Why I Have No Time for Time

19 Sep ’06

I don’t think I’ve picked up a Time magazine in ten years – except, perhaps, in waiting rooms. And there’s a simple reason: many years ago Time decided to write for the lowest common denominator – essentially to write short pieces about current world events in plain language for everyman. It decided to commoditize itself. The only value it added to the events it described was the advantage it had over the newspapers to more reflection and writing time [Ed: hence the name?].

Now the world cares less about that extra time – the news cycle has shortened even more and everyone wants everything now! now! now! – news has been commoditized by the internet, the world is at our doorstep, opinion and essay are everywhere and fewer and fewer of us, it seems, have time for Time.

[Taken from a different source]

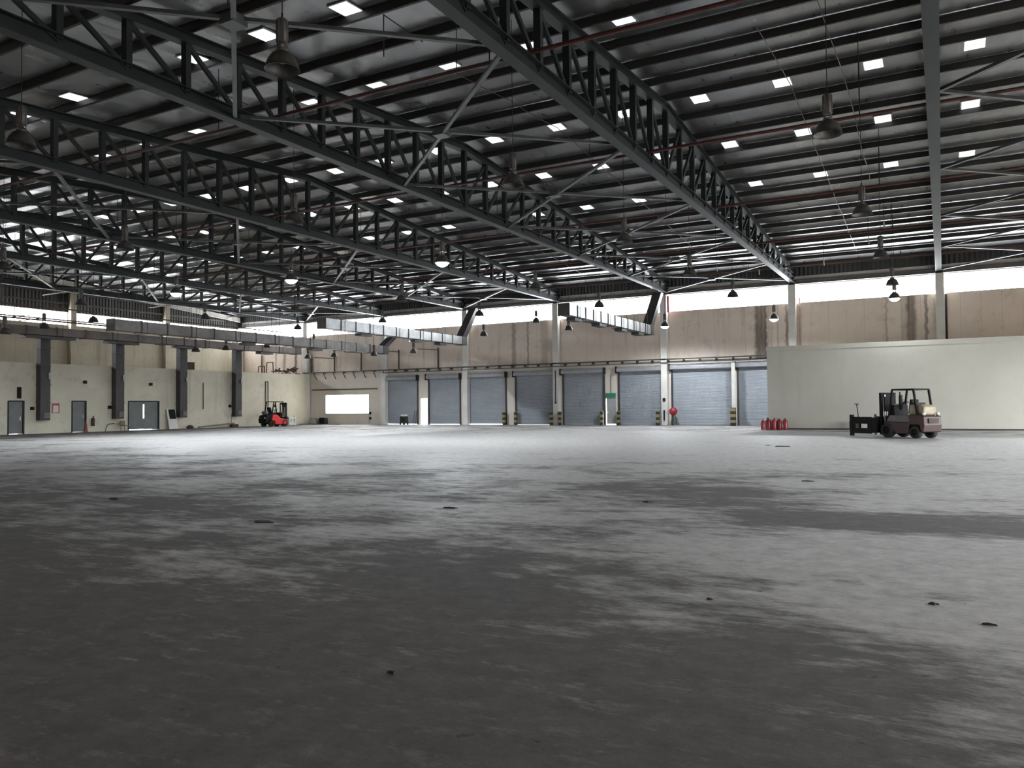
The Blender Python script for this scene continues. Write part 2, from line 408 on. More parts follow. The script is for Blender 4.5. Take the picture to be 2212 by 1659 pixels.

As usual, Jeff Jarvis is on the case, preaching the wisdom of being the core of a community of interest. Smart stuff, and I would quote him, but this is a family blog and he uses bad words. In short, take one Time Magazine, add several pounds of the Huffington Post, a few gallons of community and drop the gates.

I wonder: what is the difference between a magazine and a newspaper when both are online? Surely, what seems obvious in print is less so online? The Time Magazines of the world will report news and The New York Times of the world will write long essays explaining it. This will be a very crowded space. Surely Time needs to get on with the job of deciding where in that space it belongs.